主要都市に波及した地価上昇、まだバブルがはじけないたった一つの理由 (2016/10/6 JIJICO)
バブルがいつはじけるのか?
平成28年の基準地価が公表されました。これによれば、商業地の全国平均の地価は9年ぶりに上昇しました。デフレから脱却する兆しが見える一方、大都市ではマンションの販売不振も伝えられます。次の興味はズバリ「いつバブルがはじけるか?」ではないでしょうか?
そもそも「基準地価」のしくみは?
基準地価とは、いわば「不動産価格の定点観測」、1年に1回公表されます。日本にはこの定点観測ポイントが2グループあって、各グループで1年に1回ずつ観測して、半年おきに交互に価格を公表します。そして3月に公表されるものが「公示地価」、今回10月に公表されたのが「基準地価」。名前は違いますが、同じルールで計算されていますので、「地価が上がった」「地価が下がった」という話が半年ごとに出てくるわけです。
上がりきった東京、伸び盛りの政令指定都市、これからの地方都市
そうやって出てきた上昇率は、個別地点の観測結果とともに、2つの軸で総括されます。一つは、住宅地、商業地、工業地の用途別、もう一つは、三大都市、地方都市という地域別です。
注目すべきは地域別で、三大都市(東京、大阪、名古屋)の地価上昇率が鈍り、これらに次ぐ政令市(札幌、仙台、福岡、広島)の伸びが上回っています。しかし、地方都市までは値上がりが波及していません。
・東京など大都市の地価は上昇しきった
・地方の政令市に不動産投資資金が流れている
・小さな地方都市までは波及していない
過去のバブルの例と同様、大都市ではもう高くて買えない、だからその次の政令市レベルに不動産投資資金が移っているのです。
買う人が少ないだけではバブルは弾けない
次に、「もうバブルがはじけるか?」という指摘があります。爆買いも下火、東京のマンションは売れ残っているらしい、もうそろそろ地価が暴落する?という疑問です。
しかし、それは当分ありません。単にマンションが売れ残るだけではバブルがはじけることになりません。バブルが崩壊するとは、「土地を売らないと資金繰りが続かない、しかし不動産を売りたくても誰も買ってくれない」そんな状況のことをいいます。
その昔、日本のバブル景気の頃は、銀行はカネをどんどん貸し、企業は不動産を買い、不動産を買えばあれよあれよと値上がりして、売り抜けてまた不動産を買いました。不動産は利用するために買うのではなく、金儲けの道具として使われたのです。
バブル崩壊は金融引き締めまでない
いまがバブルかどうかは後の歴史が証明しますが、仮にバブルだとして、バブルが崩壊するためには、まず金融の引き締めが必要です。当局が金融引き締め政策をとり、それに従って銀行が貸したカネを回収し、企業は返済のために不動産を急ぐ・・・そんな状況でないと、バブル崩壊とは言えません。リーマンショックの時も同様でした。

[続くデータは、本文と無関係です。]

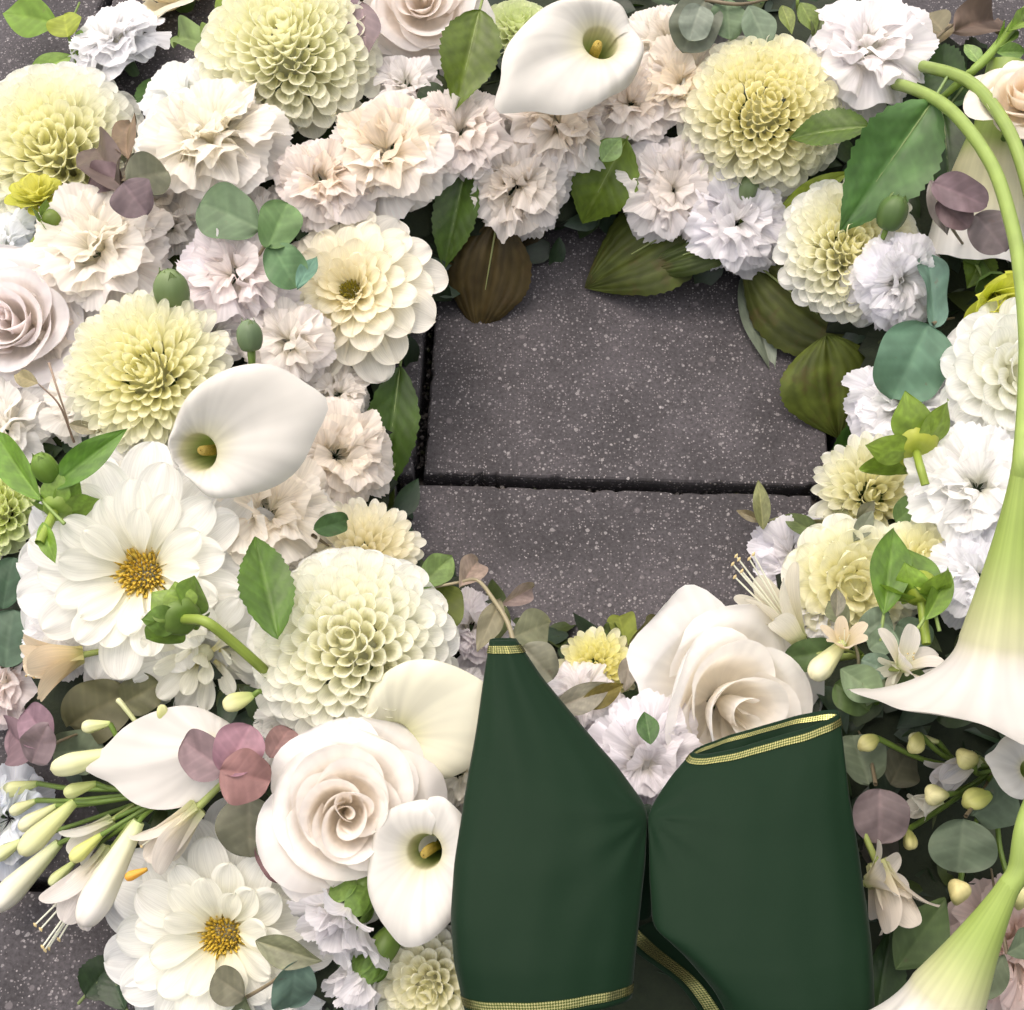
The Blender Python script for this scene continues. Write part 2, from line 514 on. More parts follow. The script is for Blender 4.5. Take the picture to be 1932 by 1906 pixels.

現在の日本の金融政策は、絶賛・異次元の緩和政策です。一説には昔のバブル景気の頂点の時よりも貨幣流通量が増えたとか、マンション単価がバブル期を超えたといっていますが、それは馬耳東風。日銀の金融緩和政策が続く限り、バブルの崩壊は始まらないのです。そして、日銀は平均物価上昇率が2%を超える状況が続くまで、日々貨幣を市中に供給すると言っています。
バブルがはじけないたった一つの理由、それは現在、「金融緩和真っ只中だから」なのです。